Le pauvre et le sociologue. La construction de la tradition sociologique anglaise XIXe-XXe siècles

Jacques Rodriguez, Presses universitaires du Septentrion, 2007, 246 p., 18 €
Pour raconter les origines de la sociologie, le regard se tourne habituellement vers l’Allemagne et vers la France. On a tort ce faisant d’ignorer le monde britannique. Il est vrai que la sociologie anglaise s’est institutionnalisée beaucoup plus tardivement qu’en Europe continentale, ce qui a contribué à son invisibilité. Pourtant, à la fin du XIXe siècle, la sociologie qui se développe outre-Manche s’attaque à des problèmes sociaux majeurs (pauvreté, chômage, hygiène…) en association avec des partenaires institutionnels tels que les collectivités locales, des associations ou encore des sociétés à vocation philanthropique. Certes la sociologie anglaise brille peut-être moins qu’ailleurs sur le registre intellectuel. Empirique et soucieuse de transformer ses résultats en programmes d’intervention publique, elle a produit néanmoins de solides études. Pour retracer l’histoire de cette science sociale encore méconnue aujourd’hui, Jacques Rodriguez procède à l’examen des grandes étapes qui jalonnent son développement au long des deux derniers siècles.
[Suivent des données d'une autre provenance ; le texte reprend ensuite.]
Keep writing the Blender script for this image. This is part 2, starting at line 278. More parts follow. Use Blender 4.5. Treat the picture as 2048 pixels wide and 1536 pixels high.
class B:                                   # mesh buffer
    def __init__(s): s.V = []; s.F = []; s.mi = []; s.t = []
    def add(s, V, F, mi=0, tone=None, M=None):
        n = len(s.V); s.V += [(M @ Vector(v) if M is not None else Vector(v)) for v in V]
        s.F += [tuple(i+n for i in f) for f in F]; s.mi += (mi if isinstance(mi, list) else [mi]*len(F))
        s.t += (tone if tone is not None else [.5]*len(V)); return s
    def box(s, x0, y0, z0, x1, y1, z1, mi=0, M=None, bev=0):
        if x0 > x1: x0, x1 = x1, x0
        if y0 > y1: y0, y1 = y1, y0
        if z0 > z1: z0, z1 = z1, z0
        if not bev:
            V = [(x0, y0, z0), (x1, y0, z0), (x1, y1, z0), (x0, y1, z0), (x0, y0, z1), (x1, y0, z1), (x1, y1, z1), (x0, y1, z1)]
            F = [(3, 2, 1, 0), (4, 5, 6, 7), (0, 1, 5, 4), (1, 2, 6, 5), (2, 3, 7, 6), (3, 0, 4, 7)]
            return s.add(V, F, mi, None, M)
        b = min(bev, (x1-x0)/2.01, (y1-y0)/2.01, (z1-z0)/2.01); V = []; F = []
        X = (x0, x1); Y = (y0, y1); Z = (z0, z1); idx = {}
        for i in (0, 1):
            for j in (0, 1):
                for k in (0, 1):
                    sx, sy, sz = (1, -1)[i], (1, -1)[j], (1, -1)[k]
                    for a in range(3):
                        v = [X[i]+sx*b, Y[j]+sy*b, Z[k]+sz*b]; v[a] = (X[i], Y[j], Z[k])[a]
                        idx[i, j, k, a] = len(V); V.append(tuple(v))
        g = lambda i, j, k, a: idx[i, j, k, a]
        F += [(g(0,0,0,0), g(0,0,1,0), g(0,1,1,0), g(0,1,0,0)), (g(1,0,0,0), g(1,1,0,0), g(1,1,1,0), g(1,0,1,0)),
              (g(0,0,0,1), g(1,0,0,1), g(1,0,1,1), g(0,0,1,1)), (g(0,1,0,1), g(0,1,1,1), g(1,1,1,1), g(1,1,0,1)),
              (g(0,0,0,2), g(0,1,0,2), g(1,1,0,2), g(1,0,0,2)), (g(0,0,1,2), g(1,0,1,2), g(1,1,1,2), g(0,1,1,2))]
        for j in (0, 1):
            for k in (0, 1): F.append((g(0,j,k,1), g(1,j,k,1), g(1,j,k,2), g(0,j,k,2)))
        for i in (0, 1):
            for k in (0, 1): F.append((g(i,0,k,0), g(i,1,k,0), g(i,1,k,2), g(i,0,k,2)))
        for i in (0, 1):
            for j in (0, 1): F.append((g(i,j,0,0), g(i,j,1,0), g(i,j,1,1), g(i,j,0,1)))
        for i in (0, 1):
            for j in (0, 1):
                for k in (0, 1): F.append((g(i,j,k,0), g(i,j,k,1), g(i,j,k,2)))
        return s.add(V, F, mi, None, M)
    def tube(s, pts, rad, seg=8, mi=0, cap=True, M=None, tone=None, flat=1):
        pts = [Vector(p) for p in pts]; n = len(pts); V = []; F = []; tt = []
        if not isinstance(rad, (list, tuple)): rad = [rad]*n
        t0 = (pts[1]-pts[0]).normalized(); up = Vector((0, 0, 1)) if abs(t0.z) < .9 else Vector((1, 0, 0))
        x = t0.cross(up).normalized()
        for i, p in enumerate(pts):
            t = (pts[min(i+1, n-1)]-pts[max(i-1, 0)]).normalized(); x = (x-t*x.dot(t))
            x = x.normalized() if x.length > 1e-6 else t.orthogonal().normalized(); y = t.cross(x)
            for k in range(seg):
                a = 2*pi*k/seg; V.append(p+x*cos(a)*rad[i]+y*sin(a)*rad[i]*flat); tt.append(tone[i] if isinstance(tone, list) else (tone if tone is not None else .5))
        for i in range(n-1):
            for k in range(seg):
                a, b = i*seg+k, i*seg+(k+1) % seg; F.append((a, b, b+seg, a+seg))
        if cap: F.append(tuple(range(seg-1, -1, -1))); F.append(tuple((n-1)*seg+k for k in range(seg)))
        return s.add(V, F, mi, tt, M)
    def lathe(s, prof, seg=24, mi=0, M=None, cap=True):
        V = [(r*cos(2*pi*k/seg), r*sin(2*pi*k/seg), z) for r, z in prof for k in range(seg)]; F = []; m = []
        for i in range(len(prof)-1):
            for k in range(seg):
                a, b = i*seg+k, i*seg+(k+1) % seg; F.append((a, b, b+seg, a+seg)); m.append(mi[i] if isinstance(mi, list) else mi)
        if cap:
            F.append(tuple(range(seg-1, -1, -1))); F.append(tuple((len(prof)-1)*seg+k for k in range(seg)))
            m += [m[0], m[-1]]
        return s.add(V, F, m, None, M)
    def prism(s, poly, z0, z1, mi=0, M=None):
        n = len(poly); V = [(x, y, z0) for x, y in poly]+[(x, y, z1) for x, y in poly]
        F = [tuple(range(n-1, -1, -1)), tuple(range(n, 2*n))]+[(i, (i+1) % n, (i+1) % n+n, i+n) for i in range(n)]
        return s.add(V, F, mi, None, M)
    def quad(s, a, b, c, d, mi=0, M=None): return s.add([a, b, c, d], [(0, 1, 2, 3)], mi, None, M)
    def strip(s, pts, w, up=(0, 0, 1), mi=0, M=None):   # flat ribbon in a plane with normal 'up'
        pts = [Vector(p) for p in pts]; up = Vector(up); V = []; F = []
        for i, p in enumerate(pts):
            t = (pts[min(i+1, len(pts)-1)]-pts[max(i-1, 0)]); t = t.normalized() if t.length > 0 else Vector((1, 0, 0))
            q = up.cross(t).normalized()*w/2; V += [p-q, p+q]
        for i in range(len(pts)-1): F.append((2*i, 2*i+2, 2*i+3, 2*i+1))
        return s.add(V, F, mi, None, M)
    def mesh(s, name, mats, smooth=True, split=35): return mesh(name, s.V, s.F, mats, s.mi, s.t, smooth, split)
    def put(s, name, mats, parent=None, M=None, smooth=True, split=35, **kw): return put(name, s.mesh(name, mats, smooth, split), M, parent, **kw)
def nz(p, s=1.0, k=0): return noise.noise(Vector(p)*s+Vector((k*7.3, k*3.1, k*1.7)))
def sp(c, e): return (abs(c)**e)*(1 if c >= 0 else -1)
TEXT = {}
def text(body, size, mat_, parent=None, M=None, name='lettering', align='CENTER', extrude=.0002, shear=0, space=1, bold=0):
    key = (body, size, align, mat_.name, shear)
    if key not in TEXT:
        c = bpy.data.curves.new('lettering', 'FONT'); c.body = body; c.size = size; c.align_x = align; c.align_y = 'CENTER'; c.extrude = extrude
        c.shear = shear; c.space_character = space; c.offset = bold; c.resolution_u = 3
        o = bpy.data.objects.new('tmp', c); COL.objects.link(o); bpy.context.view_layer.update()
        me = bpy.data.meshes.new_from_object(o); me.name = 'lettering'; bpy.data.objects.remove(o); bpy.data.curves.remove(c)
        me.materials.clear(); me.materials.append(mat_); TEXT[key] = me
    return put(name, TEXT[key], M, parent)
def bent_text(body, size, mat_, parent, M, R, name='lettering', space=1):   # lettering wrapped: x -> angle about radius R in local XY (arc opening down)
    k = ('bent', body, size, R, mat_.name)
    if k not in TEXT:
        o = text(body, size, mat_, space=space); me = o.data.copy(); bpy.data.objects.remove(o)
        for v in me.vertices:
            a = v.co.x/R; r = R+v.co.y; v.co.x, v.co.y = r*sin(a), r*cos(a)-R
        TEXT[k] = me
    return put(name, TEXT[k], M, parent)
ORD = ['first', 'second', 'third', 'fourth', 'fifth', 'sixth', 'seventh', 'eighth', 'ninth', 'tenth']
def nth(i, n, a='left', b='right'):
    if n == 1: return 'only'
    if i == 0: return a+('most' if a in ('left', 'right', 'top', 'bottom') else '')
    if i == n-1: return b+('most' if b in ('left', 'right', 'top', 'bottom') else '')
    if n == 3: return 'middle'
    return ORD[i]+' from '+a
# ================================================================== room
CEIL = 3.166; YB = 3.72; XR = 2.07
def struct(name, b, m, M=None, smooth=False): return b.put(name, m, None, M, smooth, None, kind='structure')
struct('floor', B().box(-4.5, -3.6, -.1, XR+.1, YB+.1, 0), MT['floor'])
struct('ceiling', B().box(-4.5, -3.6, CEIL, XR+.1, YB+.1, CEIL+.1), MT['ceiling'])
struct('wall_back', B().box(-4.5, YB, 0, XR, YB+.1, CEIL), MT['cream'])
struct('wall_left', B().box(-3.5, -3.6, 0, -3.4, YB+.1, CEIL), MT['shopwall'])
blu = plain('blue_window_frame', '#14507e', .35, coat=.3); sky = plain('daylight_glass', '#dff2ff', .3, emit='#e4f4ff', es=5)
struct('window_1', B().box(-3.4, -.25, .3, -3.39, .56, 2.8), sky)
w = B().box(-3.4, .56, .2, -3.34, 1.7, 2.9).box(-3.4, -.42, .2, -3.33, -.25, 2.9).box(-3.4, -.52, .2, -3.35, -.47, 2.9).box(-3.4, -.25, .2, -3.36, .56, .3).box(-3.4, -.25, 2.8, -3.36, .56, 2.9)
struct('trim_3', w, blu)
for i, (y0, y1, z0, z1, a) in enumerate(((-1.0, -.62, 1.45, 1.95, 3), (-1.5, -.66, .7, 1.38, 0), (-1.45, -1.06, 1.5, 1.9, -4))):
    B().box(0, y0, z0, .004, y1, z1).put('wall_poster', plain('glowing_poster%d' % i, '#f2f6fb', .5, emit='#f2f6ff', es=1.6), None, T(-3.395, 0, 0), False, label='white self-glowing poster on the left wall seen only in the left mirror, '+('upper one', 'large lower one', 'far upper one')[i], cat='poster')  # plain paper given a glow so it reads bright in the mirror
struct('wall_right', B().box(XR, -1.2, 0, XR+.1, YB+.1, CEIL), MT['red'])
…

Cinq moments phare sont ainsi distingués avec leurs enjeux majeurs (consolider le marché, révéler la pauvreté, penser la solidarité, bâtir l’État providence, réinventer le progrès social) et leurs figures de proue intellectuelles (John Stuart Mill, Herbert Spencer, Leonard Hobhouse, Alfred Marshall, Anthony Giddens). Pour chacune de ces périodes, J. Rodriguez montre que la construction des enquêtes, la production d’une théorie sociologique et l’invention de politiques sociales constituent autant de processus qui interagissent les uns sur les autres. Les grandes enquêtes sur la pauvreté menées dans la seconde moitié du XIXe siècle (par William Booth, Seebohm Rowntree…) ont ainsi pour ambition de fournir une définition opérationnelle de l’objet ainsi que des données statistiques fiables. Grâce à un tel matériau, les sociologues peuvent repousser les interprétations individualistes de la pauvreté et ouvrir la voie à d’autres formes d’intervention sociale que la simple philanthropie.
Suivant un fil d’interrogation assez similaire, la sociologie anglaise mènera ensuite enquêtes et réflexions sur des thèmes comme ceux, plus contemporains, de la protection sociale, du risque ou encore de la responsabilité. Cette lecture détaillée et étayée de la tradition anglaise bouscule les stéréotypes habituels sur l’histoire de la sociologie, et c’est tant mieux.